Совмещение в одном фрагменте диалога этих двух тем — неэвклидовой геометрии Н. Лобачевского и «теории прерывов» становится готовой семантической конструкцией, которая вновь возникает в последней книге Д. Мережковского «Маленькая Тереза» (1941):
«Наше сознание запредельное (то, что Достоевский называет „бессознательным“) от сознания предельного, „душу ночную“ от „дневной“, наше бодрствование от подобного глубочайшему обмороку сна, отделяет лишь один волосок, но не переступаемый для нас, как бездна. Переход из одного порядка бытия в другой, из сознательного, „дневного“, в бессознательный, „ночной“, внезапен, как молния. Между этими двумя порядками находится то, что в математике называется „прерывом“, а в религии — „чудом“» [185] Д. Мережковский. Маленькая Тереза // Д. Мережковский. Испанские мистики. Св. Тереза Авильская. Св. Иоанн Креста. Приложение: Маленькая Тереза. Под ред. Т. Пахмусс. Брюссель: Жизнь с Богом, 1988. С. 374.
.
В следующей главе мы продемонстрируем иной случай использования данного смыслового контекста.
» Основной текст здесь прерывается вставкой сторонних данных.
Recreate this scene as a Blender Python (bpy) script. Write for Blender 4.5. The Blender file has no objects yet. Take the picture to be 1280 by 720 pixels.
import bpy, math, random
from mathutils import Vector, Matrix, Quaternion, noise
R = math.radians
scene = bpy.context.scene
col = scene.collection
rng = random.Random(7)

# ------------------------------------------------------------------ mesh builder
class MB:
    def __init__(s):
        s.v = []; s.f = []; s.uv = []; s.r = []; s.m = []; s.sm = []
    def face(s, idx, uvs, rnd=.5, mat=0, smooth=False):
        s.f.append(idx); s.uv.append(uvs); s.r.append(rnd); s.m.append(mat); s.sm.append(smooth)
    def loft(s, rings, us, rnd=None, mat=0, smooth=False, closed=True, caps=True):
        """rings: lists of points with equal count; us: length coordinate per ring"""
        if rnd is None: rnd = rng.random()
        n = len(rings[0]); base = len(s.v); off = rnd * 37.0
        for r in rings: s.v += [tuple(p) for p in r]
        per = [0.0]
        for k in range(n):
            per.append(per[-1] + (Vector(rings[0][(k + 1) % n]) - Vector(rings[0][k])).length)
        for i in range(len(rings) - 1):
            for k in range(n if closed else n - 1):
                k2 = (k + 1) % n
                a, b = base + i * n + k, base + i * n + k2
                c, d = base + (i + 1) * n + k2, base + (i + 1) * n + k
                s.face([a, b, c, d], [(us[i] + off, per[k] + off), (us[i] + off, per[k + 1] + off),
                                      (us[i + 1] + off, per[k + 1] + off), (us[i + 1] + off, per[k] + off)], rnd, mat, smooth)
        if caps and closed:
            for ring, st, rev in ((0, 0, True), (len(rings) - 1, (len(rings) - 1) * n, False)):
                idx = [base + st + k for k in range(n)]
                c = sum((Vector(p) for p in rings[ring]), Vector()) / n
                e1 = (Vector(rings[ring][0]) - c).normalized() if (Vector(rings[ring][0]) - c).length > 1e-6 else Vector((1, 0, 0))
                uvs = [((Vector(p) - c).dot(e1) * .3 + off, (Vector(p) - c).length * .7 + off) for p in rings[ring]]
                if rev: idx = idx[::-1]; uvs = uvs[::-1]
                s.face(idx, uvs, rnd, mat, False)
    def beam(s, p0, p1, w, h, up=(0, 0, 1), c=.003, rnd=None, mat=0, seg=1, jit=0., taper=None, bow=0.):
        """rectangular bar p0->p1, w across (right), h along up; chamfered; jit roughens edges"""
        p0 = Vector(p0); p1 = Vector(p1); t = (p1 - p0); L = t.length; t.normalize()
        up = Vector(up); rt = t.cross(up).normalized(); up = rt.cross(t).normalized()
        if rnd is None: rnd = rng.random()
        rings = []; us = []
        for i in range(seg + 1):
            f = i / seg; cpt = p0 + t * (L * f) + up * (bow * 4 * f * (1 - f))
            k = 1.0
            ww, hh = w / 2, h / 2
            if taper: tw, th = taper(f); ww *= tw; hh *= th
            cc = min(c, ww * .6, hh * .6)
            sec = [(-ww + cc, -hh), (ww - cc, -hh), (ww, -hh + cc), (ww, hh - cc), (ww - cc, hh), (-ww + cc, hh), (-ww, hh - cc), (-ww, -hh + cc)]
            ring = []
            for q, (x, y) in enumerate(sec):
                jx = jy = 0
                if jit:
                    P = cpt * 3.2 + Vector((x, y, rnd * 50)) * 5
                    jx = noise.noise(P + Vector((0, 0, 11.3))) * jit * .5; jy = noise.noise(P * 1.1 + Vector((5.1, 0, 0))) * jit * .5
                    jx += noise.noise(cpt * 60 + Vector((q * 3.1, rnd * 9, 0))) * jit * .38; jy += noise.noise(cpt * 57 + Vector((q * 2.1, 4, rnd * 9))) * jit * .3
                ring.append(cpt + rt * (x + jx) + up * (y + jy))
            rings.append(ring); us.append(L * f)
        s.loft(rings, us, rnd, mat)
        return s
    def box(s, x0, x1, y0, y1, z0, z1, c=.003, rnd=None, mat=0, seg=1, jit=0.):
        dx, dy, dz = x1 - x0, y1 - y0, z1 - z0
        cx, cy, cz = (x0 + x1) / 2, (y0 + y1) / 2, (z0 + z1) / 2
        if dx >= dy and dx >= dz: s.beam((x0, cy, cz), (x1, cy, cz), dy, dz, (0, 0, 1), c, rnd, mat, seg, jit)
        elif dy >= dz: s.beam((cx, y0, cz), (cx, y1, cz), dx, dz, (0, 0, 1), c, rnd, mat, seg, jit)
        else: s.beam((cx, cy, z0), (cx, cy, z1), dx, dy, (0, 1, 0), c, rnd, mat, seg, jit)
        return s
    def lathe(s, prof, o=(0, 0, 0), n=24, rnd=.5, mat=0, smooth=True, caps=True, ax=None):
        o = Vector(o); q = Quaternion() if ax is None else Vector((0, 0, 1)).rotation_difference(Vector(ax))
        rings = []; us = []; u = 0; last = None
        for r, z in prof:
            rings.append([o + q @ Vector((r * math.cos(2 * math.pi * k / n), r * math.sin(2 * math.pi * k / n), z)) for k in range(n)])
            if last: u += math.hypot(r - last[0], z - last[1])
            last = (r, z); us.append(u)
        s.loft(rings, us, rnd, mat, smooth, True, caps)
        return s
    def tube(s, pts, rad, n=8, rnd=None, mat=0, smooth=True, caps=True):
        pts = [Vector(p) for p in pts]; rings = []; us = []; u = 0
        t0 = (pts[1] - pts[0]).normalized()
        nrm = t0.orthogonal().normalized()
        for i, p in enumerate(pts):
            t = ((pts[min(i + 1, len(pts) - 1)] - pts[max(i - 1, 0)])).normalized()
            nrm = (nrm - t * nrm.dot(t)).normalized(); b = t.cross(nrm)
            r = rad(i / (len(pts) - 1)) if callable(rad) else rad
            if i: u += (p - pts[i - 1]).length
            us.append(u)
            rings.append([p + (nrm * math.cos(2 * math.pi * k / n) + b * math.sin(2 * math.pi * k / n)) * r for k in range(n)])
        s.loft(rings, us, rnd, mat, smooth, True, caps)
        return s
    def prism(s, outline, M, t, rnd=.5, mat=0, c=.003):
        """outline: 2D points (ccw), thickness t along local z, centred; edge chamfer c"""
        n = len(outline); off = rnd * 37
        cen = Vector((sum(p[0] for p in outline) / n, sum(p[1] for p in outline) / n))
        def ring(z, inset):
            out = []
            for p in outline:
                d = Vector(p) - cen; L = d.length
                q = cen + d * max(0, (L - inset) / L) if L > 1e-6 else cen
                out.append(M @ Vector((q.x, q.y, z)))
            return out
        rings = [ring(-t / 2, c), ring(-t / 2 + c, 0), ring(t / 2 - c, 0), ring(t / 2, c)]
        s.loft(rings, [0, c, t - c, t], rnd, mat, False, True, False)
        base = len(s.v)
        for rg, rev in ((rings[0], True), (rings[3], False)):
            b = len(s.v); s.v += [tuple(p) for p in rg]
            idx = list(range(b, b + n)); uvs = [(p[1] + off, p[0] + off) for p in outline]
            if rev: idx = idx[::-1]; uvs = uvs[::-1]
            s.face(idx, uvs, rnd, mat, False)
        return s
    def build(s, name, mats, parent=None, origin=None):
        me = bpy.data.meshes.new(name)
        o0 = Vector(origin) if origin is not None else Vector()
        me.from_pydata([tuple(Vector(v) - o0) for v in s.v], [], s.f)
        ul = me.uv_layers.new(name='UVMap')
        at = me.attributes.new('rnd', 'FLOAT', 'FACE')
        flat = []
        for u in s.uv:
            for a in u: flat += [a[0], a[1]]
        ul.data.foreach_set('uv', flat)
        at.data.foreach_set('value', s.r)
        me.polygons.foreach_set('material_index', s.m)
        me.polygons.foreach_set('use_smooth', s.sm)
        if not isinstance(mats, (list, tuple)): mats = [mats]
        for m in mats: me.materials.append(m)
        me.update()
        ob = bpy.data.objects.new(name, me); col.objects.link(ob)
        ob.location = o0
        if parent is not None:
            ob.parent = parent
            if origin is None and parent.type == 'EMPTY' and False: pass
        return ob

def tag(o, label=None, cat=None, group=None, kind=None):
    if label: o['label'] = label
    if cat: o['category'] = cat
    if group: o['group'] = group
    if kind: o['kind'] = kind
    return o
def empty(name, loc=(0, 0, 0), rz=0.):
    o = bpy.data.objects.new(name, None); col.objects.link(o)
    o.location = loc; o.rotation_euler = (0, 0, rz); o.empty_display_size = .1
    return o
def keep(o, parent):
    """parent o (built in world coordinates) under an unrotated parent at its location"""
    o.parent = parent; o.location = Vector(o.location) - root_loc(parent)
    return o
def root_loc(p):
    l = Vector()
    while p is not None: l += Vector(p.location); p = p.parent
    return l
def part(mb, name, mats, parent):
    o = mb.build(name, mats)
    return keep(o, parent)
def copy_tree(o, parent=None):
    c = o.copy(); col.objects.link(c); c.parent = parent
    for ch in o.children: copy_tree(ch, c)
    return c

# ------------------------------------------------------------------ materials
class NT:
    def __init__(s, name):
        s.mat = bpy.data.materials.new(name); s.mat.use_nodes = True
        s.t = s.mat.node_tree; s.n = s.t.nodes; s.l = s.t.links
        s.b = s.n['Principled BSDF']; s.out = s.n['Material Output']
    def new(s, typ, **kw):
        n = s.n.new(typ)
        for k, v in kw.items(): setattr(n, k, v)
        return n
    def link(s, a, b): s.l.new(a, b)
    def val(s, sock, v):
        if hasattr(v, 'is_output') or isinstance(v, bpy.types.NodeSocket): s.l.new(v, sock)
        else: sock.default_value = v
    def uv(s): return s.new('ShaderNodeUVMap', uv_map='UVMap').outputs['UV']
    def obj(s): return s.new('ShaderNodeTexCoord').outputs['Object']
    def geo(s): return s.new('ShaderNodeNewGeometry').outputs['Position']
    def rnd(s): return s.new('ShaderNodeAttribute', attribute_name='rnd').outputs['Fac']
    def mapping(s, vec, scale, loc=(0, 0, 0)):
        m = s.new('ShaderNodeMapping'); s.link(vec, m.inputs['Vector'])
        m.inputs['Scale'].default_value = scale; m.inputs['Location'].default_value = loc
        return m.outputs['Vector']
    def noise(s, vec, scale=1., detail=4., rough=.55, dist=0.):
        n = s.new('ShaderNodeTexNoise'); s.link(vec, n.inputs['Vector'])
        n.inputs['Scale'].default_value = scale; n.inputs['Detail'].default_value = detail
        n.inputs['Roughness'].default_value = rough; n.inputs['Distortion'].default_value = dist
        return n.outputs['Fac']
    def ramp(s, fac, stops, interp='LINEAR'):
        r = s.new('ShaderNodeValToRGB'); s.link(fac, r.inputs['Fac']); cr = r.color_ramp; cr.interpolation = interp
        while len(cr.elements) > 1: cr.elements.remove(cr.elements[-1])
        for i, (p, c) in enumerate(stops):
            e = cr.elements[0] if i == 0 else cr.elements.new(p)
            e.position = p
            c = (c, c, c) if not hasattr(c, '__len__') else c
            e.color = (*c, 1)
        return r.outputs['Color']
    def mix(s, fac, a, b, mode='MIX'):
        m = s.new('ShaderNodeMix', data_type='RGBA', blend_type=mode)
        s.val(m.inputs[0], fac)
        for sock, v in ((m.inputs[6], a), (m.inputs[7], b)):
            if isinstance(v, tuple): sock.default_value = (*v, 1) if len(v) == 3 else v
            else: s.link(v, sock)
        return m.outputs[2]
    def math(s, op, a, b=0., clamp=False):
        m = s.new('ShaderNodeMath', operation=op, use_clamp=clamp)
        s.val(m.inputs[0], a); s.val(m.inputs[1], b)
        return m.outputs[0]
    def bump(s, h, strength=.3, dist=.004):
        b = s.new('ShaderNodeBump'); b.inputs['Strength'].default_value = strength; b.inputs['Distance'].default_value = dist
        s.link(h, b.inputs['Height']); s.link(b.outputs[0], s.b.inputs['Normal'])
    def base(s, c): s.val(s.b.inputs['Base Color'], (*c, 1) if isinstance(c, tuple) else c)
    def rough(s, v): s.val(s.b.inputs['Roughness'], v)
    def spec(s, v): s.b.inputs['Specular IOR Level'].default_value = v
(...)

Еще один тематический пласт пьесы задан тургеневской темой в творчестве писателя. Как уже говорилось, им написано несколько статей о И. Тургеневе, одна из них вошла в последнее издание «Вечных спутников». По нашему мнению, Д. Мережковский предпринял попытку создать в собственной пьесе «тургеневский» образ, как он его понимал. Приведем такой фрагмент:
« Татьяна. Лучше не узнавайте, Катя. Будьте всегда такой, как сейчас: чистая, чистая, вот как лесной родник, вся чистая, до дна прозрачная. И, ведь, счастливая?
Катя. Нет, не счастливая.
Татьяна. Какое же у вас несчастье?
Катя. Не несчастье, а хуже: ненужность, недействительность. Как будто нерожденная, несуществующая. Чужая всем. Ни живая, ни мертвая, свой собственный призрак. Приживалка, втируша: втираюсь, втираюсь, и не могу войти в жизнь…
Татьяна. А я вам все-таки завидую, Катя.